私の部屋にはクーラーがついていない。沖縄のマンションの一室であるここの室温はおよそ26℃で人間にはやや暑く感じるが、調べるとレオパにとってはかなり涼しい場所ということになるらしい。次の日に急いでヒーターを買いに行く。ついでに、冷凍コオロギも買った。その姿形に若干の抵抗があるが、これも可愛いこの子のため。すぐに慣れるはずだ。

ここまで買い揃えたところで、真剣にこの子の名前について考え出した。雌の個体ということで、白と黄色の鮮やかな体色に合う名前は無いかと考え、「ヒナギク」と名付けた。毎日ヒナちゃんと呼びながら世話をしている。
水槽で魚を飼ったことはあったがあまり生物を世話している実感はなく、どちらかというと生態系を整えている感覚の方が近かった。それに比べて爬虫類となると、これこそ「自分が主体的に世話をする初めての動物」という感じが出てくる。
声をかけたり、糞を取ったり、水をあげたりするたびに、オキシトシンが分泌されているのが分かる。癒されるのだ。

何日かするとヒナちゃんは用意したシェルターが安全で落ち着く場所だと認識したようで、日中はそこにこもって眠り、夜になるとのそのそと動き回って流木の上に登るようになった。冷凍コオロギも口に合うと分かったのか、昨日は2匹食べることができた。順調だ。
飼育に慣れてきたらもっと本格的なケージを購入して、壁面や天井近くまで立体行動できるようなレイアウトにしてあげたい。

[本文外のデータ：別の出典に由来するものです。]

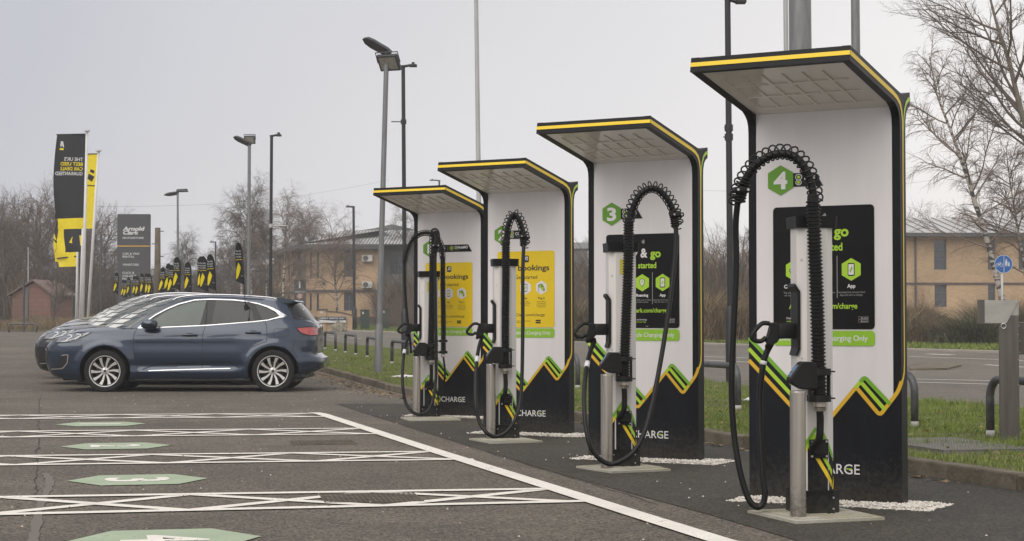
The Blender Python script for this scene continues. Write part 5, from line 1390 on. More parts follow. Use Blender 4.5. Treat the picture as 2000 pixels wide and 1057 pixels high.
def lamp(label, pxb, pxt, pyt, Y, r0, r1, m, sleeve=None, heads=(), arm=None, bracket=None, name='street_lamp', cat='street lamp', group='lamp posts'):
    B = Vector((xat(pxb, Y), Y, gz(Y)+(.08 if kerbx(Y) < xat(pxb, Y) < roadl(Y)-.4 else .0)))
    T = at(pxt, pyt, Y)-B; root = thing(name, label, cat, tuple(B), 0, group); pole(root, T, r0, r1, m, sleeve)
    s = Y/F
    if arm:   # arm (dx px, dy px), then a flat LED head
        mb = MB(); a = Vector((arm[0]*s, -.05, -arm[1]*s)); mb.tube([tuple(T-Vector((0, 0, .02))), tuple(T+Vector((0, 0, .03)))], r1*1.25, 10); mb.tube([tuple(T), tuple(T+a*.5)], r1*.7, 8); mb.build('arm', m, root)
        h = MB(); d = 1 if arm[0] > 0 else -1; c = T+a*.45; e = T+a
        h.box(min(c.x, e.x), -.11, c.z-.035, max(c.x, e.x), .11, c.z+.03, 0, bev=.012); h.box((c.x+e.x)/2-.04, -.04, c.z+.03, (c.x+e.x)/2+.04, .04, c.z+.09); h.build('lamp_head', m, root)
    if bracket:
        for (py, dx, th) in bracket:
            z = at(0, py, Y).z-B.z; k = Vector(T)*(z/T.z); mb = MB(); mb.tube([tuple(k-Vector((0, 0, .06))), tuple(k+Vector((0, 0, .06)))], r0*1.3, 10); mb.tube([tuple(k), tuple(k+Vector((dx*s, -.03, .0)))], th, 8); mb.build('bracket', m if th < .02 else galvl, root)
    return root, T
r1_, T = lamp('tall grey floodlight mast on the grass, with a long lamp head and a square floodlight', 738.5, 755, 112, 37.7, .062, .050, galvp, (.86, .085))
led_head(r1_, T+Vector((.08, 0, .06)), R(180), R(-30), .66); flood(r1_, T+Vector((.05, -.05, -.12)), R(-22), R(38), .46)
mb = MB(); mb.tube([tuple(T), tuple(T+Vector((0, 0, .14)))], .035, 8); mb.tube([tuple(T+Vector((-.15, 0, .0))), tuple(T+Vector((.18, 0, .02)))], .016, 6); mb.build('head_mount', lampg, r1_)
lamp('black lamp post rising behind the left edge of charging station 1', 791.5, 787.5, 130, 50, .062, .052, polek, (1.15, .105), arm=(27, -4), bracket=[(238, -24, .014)])
r3, T = lamp('grey twin-head mast left of the black lamp post, above the blue car', 485.5, 487, 285, 62, .062, .055, galvp, (1.0, .09))
led_head(r3, T+Vector((.05, 0, .02)), R(180), R(-26), .66); flood(r3, T+Vector((.02, -.02, .20)), R(-12), R(18), .36)
mb = MB(); mb.tube([tuple(T), tuple(T+Vector((0, 0, .1)))], .06, 8); mb.build('head_mount', lampg, r3)
lamp('black lamp post with a white side arm, behind the rear of the blue car', 528, 530.5, 266, 60, .056, .050, polek, (1.2, .10), arm=(19, -4), bracket=[(441, 31, .022)])
r5, T = lamp('far grey mast with two flat lamp heads above the feather flags', 348.5, 347, 378, 92, .065, .05, galvp)
led_head(r5, T+Vector((.05, 0, .02)), R(180), R(8), .75); led_head(r5, T+Vector((-.05, -.05, .12)), R(20), R(-4), .38, name='lamp_head')
lamp('black lamp post beyond the road in front of the brick office', 692.5, 690.5, 404, 104, .085, .07, polek, (1.2, .14), arm=(-15, 0))
lamp('grey lamp post tip showing above the canopy of station 1', 858, 858, 353, 118, .08, .06, lampg, arm=(-19, -2))
lamp('tall pale mast rising behind the canopy of station 2 past the top of the photo', 939.5, 929.5, -40, 45, .068, .050, galvl, name='steel_mast', cat='mast', group='tall masts behind the chargers')
r9, T = lamp('tall black lamp post between stations 3 and 4, its wide base beside the hoop barrier', 1427.5, 1421, -2, 34.3, .062, .055, polek, (1.32, .098), arm=(36, 12), bracket=[(250, -9, .012), (268, -11, .012)])
lamp('thick grey galvanised column above the canopy of station 4', 1568, 1562, -40, 30, .20, .18, galvp, name='steel_mast', cat='mast', group='tall masts behind the chargers')
lamp('thin pale pole left of the thick grey column above station 4', 1541, 1534, -40, 31.5, .045, .04, galvl, name='steel_mast', cat='mast', group='tall masts behind the chargers')
lamp('grey pole right of the thick column above station 4', 1677, 1670, -40, 28, .072, .066, galvp, name='steel_mast', cat='mast', group='tall masts behind the chargers')
lamp('small far lamp post among the bare trees right of the flagpoles', 197, 197, 459, 112, .06, .05, lampg, arm=(10, 0))
lamp('small far lamp post between the feather flags and the birches', 422, 421, 473, 130, .06, .05, lampg, arm=(-11, 0))
lamp('thin grey post standing before the brick shed', 46.5, 46.5, 546, 99, .06, .06, lampg, name='post', cat='post', group=None)
lamp('tall thin pale pole behind the brick shed', 56, 55, 483, 118, .05, .04, galvl, name='post', cat='post', group=None)
# wooden telegraph pole with step irons
wood = pm('tarred_wood', (.11, .085, .06), .9, var=.25, scale=4)
Y = 80; B = Vector((xat(307.5, Y), Y, gz(Y))); tp = thing('telegraph_pole', 'brown wooden telegraph pole right of the grey sign tower', 'telegraph pole', tuple(B)); T = at(308, 445, Y)-B
mb = MB(); mb.tube([(0, 0, 0), tuple(T)], [.17, .12], 12); mb.build('pole', wood, tp, smooth=True)
mb = MB()
for i in range(7): z = T.z-.15-i*.55; mb.tube([(-.26 if i % 2 else 0, 0, z), (0 if i % 2 else .26, 0, z)], .02, 5)
mb.build('step_iron', lampg, tp)
# overhead cables
wire = pm('cable_dark', (.12, .12, .12), .7)
for i, (a, b, lb) in enumerate((((-60, 398, 120), (760, 352, 200), 'faint overhead cable high above the flagpoles and birches'), ((1340, 372, 150), (2100, 300, 160), 'faint overhead cable behind stations 3 and 4'))):
    A, B = at(*a), at(*b); mb = MB(); mb.tube([A.lerp(B, t/20)-Vector((0, 0, 1.2*math.sin(PI*t/20))) for t in range(21)], .008, 4); tag(mb.build('overhead_cable', wire), lb, 'cable', 'overhead cables')

# ================================================================= hoop barriers
hm = pm('hoop_galvanised', (.045, .05, .055), .5, metal=.3, var=.3, scale=9, col2=(.12, .12, .115)); hz = pm('hoop_bare_zinc', (.36, .35, .33), .6, var=.2, scale=20)
HX = lambda y: interp(y, [(12, 5.75), (14.8, 5.05), (17.12, 4.43), (18.68, 4.07), (22.4, 2.74), (29.8, 1.06), (40.1, -2.10), (42.6, -2.77), (47.7, -3.74), (52.3, -4.72), (56.8, -5.75)])
hoops = [(56.8, 54.4, 'farthest hoop barrier, right beside the tail of the blue car'), (52.3, 50.0, 'second farthest hoop barrier on the grass'), (47.7, 45.4, 'hoop barrier behind the foot of the grey floodlight mast'), (42.6, 40.1, 'hoop barrier behind the left edge of charger 1'),
         (32.2, 29.8, 'hoop barrier showing at the right edge of station 2'), (24.9, 22.4, 'hoop barrier between stations 3 and 4'), (21.0, 18.68, 'hoop barrier showing at the right edge of station 4'), (17.12, 14.85, 'hoop barrier behind the steel pedestal at the right edge')]
for ya, yb, lb in hoops:
    A = Vector((HX(ya), ya, gz(ya)+.08)); B = Vector((HX(yb), yb, gz(yb)+.08)); root = thing('hoop_barrier', lb, 'barrier', tuple((A+B)/2), 0, 'galvanised hoop barriers along the grass')
    c = (A+B)/2; h = .545; d = (B-A); d.z = 0; L = d.length; d.normalize(); r_ = .17
    P_ = [A-c, A-c+Vector((0, 0, h-r_))]
    for i in range(1, 8): t = PI/2*i/8; P_.append(A-c+Vector((0, 0, h-r_))+d*r_*(1-math.cos(t))+Vector((0, 0, r_*math.sin(t))))
    Q = [B-c, B-c+Vector((0, 0, h-r_))]
    for i in range(1, 8): t = PI/2*i/8; Q.append(B-c+Vector((0, 0, h-r_))-d*r_*(1-math.cos(t))+Vector((0, 0, r_*math.sin(t))))
    mb = MB(); mb.tube(P_+Q[::-1], .039, 14); mb.build('hoop', hm, root, smooth=True)
    for e in (A-c, B-c): mb = MB(); mb.tube([tuple(e), tuple(e+Vector((0, 0, .07)))], .0402, 14); mb.build('bare_foot', hz, root, smooth=True)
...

個体にもよるが、レオパは10年から長くて20年ほども生きるものらしい。10年後なんてどうなっているか、もうさっぱり分からない。先日のエントリで書いたように、キャンピングカーで放浪生活を送っているかもしれない。
もしそんな時にも静かな相棒が側にいてくれたら、私は変わらず幸せだろう。